→ 3D scene scripts:
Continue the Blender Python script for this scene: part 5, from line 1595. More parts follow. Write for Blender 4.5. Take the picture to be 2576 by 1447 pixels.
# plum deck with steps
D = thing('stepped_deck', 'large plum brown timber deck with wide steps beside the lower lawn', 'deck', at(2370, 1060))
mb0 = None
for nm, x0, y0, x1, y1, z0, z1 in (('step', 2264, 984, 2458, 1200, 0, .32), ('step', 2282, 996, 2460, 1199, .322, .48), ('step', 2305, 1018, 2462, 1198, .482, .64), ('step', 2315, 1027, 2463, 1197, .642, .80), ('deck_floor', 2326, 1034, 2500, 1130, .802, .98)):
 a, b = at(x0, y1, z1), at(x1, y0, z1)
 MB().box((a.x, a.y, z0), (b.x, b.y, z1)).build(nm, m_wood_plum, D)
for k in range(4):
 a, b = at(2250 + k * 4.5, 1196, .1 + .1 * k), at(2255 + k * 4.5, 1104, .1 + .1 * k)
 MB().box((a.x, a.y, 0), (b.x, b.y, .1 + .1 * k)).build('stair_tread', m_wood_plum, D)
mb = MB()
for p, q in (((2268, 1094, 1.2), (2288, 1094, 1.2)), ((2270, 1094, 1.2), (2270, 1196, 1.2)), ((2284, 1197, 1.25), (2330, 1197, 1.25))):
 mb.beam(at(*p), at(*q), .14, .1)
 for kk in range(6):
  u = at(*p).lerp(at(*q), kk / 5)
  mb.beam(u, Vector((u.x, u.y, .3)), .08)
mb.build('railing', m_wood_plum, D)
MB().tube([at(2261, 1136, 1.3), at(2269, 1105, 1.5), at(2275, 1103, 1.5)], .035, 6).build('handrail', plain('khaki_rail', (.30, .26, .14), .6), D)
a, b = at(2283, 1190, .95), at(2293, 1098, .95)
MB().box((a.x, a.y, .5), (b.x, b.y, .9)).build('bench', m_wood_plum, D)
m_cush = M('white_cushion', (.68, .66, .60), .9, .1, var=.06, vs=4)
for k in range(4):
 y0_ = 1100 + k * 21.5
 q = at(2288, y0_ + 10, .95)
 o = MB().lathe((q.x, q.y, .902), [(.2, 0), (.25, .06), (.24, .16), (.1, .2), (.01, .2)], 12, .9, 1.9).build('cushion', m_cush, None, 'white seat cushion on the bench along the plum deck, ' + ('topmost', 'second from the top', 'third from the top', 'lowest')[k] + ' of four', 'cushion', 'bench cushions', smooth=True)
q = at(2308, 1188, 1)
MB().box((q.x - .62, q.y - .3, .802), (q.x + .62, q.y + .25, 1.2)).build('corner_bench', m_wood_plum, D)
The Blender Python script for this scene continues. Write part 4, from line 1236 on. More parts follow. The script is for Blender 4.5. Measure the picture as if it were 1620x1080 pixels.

→ Problem to work on: Each line above is to be repeated exactly.

→ Written answer:
Continue the Blender Python script for this scene: part 5, from line 1595. More parts follow. Write for Blender 4.5. Take the picture to be 2576 by 1447 pixels.
# plum deck with steps
D = thing('stepped_deck', 'large plum brown timber deck with wide steps beside the lower lawn', 'deck', at(2370, 1060))
mb0 = None
for nm, x0, y0, x1, y1, z0, z1 in (('step', 2264, 984, 2458, 1200, 0, .32), ('step', 2282, 996, 2460, 1199, .322, .48), ('step', 2305, 1018, 2462, 1198, .482, .64), ('step', 2315, 1027, 2463, 1197, .642, .80), ('deck_floor', 2326, 1034, 2500, 1130, .802, .98)):
 a, b = at(x0, y1, z1), at(x1, y0, z1)
 MB().box((a.x, a.y, z0), (b.x, b.y, z1)).build(nm, m_wood_plum, D)
for k in range(4):
 a, b = at(2250 + k * 4.5, 1196, .1 + .1 * k), at(2255 + k * 4.5, 1104, .1 + .1 * k)
 MB().box((a.x, a.y, 0), (b.x, b.y, .1 + .1 * k)).build('stair_tread', m_wood_plum, D)
mb = MB()
for p, q in (((2268, 1094, 1.2), (2288, 1094, 1.2)), ((2270, 1094, 1.2), (2270, 1196, 1.2)), ((2284, 1197, 1.25), (2330, 1197, 1.25))):
 mb.beam(at(*p), at(*q), .14, .1)
 for kk in range(6):
  u = at(*p).lerp(at(*q), kk / 5)
  mb.beam(u, Vector((u.x, u.y, .3)), .08)
mb.build('railing', m_wood_plum, D)
MB().tube([at(2261, 1136, 1.3), at(2269, 1105, 1.5), at(2275, 1103, 1.5)], .035, 6).build('handrail', plain('khaki_rail', (.30, .26, .14), .6), D)
a, b = at(2283, 1190, .95), at(2293, 1098, .95)
MB().box((a.x, a.y, .5), (b.x, b.y, .9)).build('bench', m_wood_plum, D)
m_cush = M('white_cushion', (.68, .66, .60), .9, .1, var=.06, vs=4)
for k in range(4):
 y0_ = 1100 + k * 21.5
 q = at(2288, y0_ + 10, .95)
 o = MB().lathe((q.x, q.y, .902), [(.2, 0), (.25, .06), (.24, .16), (.1, .2), (.01, .2)], 12, .9, 1.9).build('cushion', m_cush, None, 'white seat cushion on the bench along the plum deck, ' + ('topmost', 'second from the top', 'third from the top', 'lowest')[k] + ' of four', 'cushion', 'bench cushions', smooth=True)
q = at(2308, 1188, 1)
MB().box((q.x - .62, q.y - .3, .802), (q.x + .62, q.y + .25, 1.2)).build('corner_bench', m_wood_plum, D)
The Blender Python script for this scene continues. Write part 4, from line 1236 on. More parts follow. The script is for Blender 4.5. Measure the picture as if it were 1620x1080 pixels.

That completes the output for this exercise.